Kimberly Ballou’s When Daronte’s Father Went to Prison

When Daronte's Father Went to Prison

Kimberly Ballou’s When Daronte’s Father Went to Prison is a story told from the point-of-view of Daronte Williams, a young African American boy, who has the perfect life at the beginning of the story. Things quickly unravel and Ballou follows Daronte through the spiral, movingly representing his inner turmoil as he is forced to deal with the consequences of his father’s incarceration.

Readers are introduced to ten-year-old Daronte and his upper-middle-class African American family in the first chapter, “A Loving Family.” Daronte lives a life of luxury with satin sheets, a closet full of shoes, and tons of fancy family vacations. When Daronte’s rude to his less well-off cousins, his father gently but firmly reprimands him. Ballou does a great job of setting up everything Daronte and his family have, most significantly each other.

The second chapter, “Raid!!,” opens with another family scene. Daronte is home from school sick and his mother takes care of him. Domestic harmony is suddenly and violently interrupted by a police raid. In Daronte’s mind the heavily armored police officers are “mutants” and the violence and chaos they bring to his home are completely unreal to him. His father is arrested. He is separated from his mother and put in the back of a police car. When he can reenter his home with his mother and sister it is a mess.

The third chapter, “Bad News,” explores the affects the raid has on Daronte. He has constant bad dreams and feels like his father’s arrest is his fault. That is, until the school bully targets him and shares the news that Daronte’s father was arrested for selling drugs with the entire school.
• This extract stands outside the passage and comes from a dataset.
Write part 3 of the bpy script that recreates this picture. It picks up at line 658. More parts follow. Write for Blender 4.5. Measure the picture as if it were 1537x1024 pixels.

“A Change is Coming,” chapter four, begins by focusing on Daronte’s deteriorating school performance. His family and life are changing rapidly, and he can’t concentrate on school work. He also starts getting in trouble. The “change” that comes takes Daronte further from the familiar. His mother cannot afford their lavish lifestyle, including their large home. She will need to go to work and the family must move to a small apartment in the city.

Chapter five, “A New Home,” further explores all the changes occurring. Daronte moves into his new home, and the family goes shopping at a thrift store. This is quite different from the satin sheets, perfectly manicured lawn, and closet full of shoes that Daronte experienced for the first ten-years of his life.

“School Days,” chapter six, introduces even more changes. Daronte enters a new school, quite different from the private school he previously attended. His mother now works outside of the home and he must stay with a nosey neighbor when he gets home. Even more, he has complex feelings about his father and is not sure how to express them.

Chapter seven, “A Different Perspective,” shows Daronte beginning to acclimate to his new normal. He even makes a friend, Cameron, who has lived in Daronte’s new neighborhood his whole life. He learns that Cameron’s father is incarcerated like his own, which provides him with a new perspective on his situation. It is from Cameron that Daronte learns that it is possible to visit his father in prison.

Cameron lives with his grandmother, and his older brother lives with an uncle. The introduction of a new character allows Ballou to further explore the consequences of adult incarceration on families, especially children.

In chapter eight, “The Talk,” Daronte, his mother, and his sister all go to visit his father at the prison. Ballou describes the metal detectors, aggressive guards, and no touch rules. In front of his father, Daronte can begin articulating and working through his emotions, which range from anger and fear to love and sadness.

The final chapter, “Going Home,” ties everything together, providing a clear moral for young readers: selling drugs may seem like a path to providing family security, but the stakes are too high.

2.7 million children in the US have an incarcerated parent. Many of the challenges that families with an incarcerated parent experience, including poverty, are explored in When Daronte’s Father Went to Prison.

Ballou creates a character many children will be able to identify with, feeling less alone in their own experiences; experiences that are largely absent from representation in children’s culture.

This is a book I cannot recommend highly enough. Ballou does a wonderful job allowing her readers to confront a fictionalized reality that may or may not mirror their own, but needs to be acknowledged. I admired Daronte’s simultaneous vulnerability and strength as well as the way Ballou captures the feel and texture of neighborhoods with so few words.

Kimberly Ballou’s When Daronte’s Father Went to Prison is an important book to make available to children. It belongs in all school libraries and is most appropriate for middle-grade readers between eight and twelve-years-old. Ballou’s language is accessible, as is the structure of the text. The short chapters encourage readers to pause and process the information, allowing room for discussion.